▶ [Given records]
================================

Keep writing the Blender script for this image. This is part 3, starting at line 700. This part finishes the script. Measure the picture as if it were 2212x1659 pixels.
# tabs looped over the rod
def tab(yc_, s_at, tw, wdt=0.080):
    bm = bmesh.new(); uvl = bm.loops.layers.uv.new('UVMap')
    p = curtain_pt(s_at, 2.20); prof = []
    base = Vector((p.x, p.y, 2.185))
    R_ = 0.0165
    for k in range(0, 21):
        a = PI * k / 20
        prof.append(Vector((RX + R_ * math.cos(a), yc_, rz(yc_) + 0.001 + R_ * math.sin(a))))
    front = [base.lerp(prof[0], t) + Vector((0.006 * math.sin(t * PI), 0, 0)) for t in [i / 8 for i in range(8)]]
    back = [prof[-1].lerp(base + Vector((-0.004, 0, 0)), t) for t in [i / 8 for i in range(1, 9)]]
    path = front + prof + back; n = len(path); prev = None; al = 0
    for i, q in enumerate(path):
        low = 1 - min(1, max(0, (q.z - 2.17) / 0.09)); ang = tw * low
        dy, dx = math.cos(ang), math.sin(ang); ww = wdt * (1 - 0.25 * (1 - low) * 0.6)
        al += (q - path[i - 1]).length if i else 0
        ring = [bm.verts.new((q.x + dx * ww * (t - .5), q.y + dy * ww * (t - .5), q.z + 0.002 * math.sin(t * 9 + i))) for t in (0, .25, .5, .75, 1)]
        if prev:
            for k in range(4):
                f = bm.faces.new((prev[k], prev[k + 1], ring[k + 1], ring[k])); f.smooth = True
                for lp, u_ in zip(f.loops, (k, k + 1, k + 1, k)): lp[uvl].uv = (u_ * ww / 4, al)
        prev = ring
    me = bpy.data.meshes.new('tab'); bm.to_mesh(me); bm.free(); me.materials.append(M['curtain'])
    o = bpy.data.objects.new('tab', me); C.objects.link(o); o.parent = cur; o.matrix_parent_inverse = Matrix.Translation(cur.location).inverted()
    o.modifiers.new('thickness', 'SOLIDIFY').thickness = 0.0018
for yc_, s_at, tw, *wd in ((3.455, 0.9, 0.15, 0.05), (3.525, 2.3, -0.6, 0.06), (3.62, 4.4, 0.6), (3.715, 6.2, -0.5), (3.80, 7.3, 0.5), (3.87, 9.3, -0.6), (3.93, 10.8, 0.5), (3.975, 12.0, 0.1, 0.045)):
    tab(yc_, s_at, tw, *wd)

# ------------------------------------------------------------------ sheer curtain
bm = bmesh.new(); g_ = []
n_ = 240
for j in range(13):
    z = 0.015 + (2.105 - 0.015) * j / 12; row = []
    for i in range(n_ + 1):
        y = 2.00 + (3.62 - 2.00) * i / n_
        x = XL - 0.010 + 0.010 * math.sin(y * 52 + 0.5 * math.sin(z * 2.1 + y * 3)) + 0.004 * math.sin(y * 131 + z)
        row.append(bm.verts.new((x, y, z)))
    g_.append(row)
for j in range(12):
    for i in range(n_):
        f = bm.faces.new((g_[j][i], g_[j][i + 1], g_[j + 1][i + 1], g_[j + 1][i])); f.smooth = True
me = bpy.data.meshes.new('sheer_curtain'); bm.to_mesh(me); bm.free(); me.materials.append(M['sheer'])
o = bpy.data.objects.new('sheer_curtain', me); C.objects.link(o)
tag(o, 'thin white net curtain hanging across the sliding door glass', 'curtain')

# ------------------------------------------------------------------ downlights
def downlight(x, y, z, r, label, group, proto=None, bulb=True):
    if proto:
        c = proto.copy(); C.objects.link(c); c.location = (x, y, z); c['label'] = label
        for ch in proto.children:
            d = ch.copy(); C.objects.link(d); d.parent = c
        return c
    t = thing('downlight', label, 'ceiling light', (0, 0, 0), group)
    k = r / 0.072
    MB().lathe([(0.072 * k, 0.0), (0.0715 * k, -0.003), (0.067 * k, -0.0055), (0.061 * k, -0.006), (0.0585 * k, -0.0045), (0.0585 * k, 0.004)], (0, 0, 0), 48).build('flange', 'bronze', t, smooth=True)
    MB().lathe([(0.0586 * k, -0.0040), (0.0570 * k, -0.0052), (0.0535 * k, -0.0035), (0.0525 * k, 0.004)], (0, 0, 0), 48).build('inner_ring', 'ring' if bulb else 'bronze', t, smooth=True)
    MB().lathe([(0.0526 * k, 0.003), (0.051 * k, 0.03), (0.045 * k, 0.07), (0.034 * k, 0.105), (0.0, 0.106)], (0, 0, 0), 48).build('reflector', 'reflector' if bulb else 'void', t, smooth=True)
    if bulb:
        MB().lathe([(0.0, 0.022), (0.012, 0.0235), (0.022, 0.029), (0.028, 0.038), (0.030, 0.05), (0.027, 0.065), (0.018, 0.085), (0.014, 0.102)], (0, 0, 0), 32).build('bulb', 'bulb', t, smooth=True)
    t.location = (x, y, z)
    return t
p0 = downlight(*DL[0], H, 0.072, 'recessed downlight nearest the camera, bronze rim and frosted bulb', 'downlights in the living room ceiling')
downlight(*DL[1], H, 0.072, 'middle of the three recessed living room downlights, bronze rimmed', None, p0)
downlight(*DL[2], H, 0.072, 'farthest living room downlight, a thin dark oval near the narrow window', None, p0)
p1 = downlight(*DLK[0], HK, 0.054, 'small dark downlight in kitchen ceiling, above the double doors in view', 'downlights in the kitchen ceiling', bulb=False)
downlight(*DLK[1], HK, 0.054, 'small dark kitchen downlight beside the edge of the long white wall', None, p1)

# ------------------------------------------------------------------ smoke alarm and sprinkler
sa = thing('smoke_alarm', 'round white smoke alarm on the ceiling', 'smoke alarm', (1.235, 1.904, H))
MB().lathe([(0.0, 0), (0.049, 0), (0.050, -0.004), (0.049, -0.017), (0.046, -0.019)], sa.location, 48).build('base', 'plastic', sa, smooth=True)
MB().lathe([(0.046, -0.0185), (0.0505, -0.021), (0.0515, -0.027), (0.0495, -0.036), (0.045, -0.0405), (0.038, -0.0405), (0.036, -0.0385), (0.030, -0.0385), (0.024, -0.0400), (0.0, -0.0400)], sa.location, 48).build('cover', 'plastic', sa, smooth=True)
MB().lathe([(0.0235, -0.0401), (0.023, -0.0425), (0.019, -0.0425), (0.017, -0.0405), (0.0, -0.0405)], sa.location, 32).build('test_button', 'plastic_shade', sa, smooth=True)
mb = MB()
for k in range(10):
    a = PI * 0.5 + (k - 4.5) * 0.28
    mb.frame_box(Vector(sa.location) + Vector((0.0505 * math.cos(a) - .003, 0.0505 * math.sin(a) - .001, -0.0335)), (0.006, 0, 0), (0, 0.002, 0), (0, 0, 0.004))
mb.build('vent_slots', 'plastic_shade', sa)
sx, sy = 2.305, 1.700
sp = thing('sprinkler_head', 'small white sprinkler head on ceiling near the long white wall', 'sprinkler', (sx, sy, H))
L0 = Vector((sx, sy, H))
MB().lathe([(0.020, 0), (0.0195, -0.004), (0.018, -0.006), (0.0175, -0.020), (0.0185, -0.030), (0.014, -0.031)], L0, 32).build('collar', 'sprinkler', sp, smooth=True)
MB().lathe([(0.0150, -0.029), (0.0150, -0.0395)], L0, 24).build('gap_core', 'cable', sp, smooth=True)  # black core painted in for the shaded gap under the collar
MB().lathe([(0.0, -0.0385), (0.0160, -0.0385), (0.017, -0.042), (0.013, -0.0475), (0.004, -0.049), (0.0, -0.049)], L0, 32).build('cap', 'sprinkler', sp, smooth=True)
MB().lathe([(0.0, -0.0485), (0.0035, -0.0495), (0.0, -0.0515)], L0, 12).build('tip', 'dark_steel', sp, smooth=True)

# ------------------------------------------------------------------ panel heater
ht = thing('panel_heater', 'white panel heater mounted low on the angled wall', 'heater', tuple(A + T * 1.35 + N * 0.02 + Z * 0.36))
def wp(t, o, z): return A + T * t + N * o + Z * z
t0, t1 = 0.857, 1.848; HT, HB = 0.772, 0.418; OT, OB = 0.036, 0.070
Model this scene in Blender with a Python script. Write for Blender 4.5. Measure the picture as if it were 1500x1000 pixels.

================================

▶ [Given instruction] Lines containing the string "this" are to be selected and copied.

▶ [Task output]
Keep writing the Blender script for this image. This is part 3, starting at line 700. This part finishes the script. Measure the picture as if it were 2212x1659 pixels.
Model this scene in Blender with a Python script. Write for Blender 4.5. Measure the picture as if it were 1500x1000 pixels.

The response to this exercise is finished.